WHAT YOU HAVE TO DO:
Find the word "pixels" in the material below and gather every line that contains it.

(Scenes as source code)
* START *

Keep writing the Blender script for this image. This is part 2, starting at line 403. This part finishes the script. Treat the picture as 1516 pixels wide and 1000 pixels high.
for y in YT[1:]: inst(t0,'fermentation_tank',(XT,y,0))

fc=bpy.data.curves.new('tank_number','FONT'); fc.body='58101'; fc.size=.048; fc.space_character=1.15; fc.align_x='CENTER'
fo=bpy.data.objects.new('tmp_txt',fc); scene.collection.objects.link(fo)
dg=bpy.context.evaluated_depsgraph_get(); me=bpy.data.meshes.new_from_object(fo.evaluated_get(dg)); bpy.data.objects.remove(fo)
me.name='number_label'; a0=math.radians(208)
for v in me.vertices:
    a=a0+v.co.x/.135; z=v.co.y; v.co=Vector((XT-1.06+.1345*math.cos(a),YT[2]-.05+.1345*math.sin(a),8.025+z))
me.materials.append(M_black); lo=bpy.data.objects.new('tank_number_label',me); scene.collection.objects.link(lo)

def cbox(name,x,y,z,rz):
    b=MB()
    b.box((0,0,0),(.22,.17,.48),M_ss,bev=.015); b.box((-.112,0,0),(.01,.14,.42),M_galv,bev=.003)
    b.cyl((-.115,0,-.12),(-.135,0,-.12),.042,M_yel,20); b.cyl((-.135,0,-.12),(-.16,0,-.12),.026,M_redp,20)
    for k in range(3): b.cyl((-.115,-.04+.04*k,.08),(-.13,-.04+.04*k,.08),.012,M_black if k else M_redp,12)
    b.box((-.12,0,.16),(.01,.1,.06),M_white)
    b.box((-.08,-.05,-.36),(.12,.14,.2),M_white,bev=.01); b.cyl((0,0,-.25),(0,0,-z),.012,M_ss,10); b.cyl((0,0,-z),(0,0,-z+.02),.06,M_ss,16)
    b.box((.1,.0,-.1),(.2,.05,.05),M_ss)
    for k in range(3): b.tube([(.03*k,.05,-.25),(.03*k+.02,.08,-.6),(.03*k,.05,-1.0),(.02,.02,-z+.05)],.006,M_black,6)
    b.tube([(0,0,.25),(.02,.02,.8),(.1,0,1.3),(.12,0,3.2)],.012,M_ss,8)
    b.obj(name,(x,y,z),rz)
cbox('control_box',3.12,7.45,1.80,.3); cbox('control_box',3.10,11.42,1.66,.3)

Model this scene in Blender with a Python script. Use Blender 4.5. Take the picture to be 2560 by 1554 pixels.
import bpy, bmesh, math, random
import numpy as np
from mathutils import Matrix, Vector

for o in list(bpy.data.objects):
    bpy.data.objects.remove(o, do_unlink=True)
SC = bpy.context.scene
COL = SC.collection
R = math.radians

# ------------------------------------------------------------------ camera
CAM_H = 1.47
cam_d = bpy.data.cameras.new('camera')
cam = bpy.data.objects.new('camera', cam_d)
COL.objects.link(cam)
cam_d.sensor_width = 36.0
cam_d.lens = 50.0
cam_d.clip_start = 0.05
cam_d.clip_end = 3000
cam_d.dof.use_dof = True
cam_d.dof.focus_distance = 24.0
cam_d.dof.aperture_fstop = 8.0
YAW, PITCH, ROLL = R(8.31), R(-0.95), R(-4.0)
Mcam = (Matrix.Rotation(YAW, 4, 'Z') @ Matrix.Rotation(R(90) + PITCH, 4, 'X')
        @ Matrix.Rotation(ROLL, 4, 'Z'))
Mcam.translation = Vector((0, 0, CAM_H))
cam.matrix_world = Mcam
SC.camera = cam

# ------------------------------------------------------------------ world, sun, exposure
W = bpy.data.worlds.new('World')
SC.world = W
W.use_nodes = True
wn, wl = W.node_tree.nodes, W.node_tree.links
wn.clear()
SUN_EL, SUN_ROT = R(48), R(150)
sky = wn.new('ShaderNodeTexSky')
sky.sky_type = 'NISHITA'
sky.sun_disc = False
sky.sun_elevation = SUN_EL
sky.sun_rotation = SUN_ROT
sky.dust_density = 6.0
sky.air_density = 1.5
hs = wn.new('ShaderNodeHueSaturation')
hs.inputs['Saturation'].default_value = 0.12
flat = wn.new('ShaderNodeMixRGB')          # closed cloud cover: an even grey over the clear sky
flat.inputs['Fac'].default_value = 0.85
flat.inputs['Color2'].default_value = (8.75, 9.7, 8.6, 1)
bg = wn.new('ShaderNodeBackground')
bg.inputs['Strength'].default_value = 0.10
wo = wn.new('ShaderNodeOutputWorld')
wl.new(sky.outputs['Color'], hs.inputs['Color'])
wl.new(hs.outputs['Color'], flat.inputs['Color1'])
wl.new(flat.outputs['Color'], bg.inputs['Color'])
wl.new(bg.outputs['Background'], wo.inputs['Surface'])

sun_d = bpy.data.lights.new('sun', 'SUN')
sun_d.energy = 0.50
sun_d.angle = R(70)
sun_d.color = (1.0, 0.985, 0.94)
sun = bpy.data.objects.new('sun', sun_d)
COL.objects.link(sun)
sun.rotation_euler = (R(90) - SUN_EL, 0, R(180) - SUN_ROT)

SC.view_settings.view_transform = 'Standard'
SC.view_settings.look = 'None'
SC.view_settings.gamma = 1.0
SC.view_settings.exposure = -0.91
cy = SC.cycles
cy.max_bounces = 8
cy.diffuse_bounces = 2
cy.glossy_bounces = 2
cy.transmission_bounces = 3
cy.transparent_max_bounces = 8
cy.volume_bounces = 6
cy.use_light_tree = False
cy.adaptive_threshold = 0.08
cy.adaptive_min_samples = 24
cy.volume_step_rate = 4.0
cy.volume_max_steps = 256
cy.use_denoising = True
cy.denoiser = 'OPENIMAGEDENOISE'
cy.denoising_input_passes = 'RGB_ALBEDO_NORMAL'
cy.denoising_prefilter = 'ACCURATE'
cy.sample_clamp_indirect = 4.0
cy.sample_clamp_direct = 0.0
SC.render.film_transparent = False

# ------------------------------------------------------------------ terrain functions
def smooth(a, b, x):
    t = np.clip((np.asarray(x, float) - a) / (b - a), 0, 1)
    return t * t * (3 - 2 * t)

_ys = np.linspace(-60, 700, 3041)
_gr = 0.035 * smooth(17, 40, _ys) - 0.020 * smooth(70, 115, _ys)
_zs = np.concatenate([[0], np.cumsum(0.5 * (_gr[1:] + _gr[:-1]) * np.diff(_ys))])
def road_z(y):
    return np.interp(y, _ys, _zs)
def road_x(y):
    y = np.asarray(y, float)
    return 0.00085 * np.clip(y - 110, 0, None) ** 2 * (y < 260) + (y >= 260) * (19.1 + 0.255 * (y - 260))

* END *

COMPLETE RESPONSE:
Keep writing the Blender script for this image. This is part 2, starting at line 403. This part finishes the script. Treat the picture as 1516 pixels wide and 1000 pixels high.
Model this scene in Blender with a Python script. Use Blender 4.5. Take the picture to be 2560 by 1554 pixels.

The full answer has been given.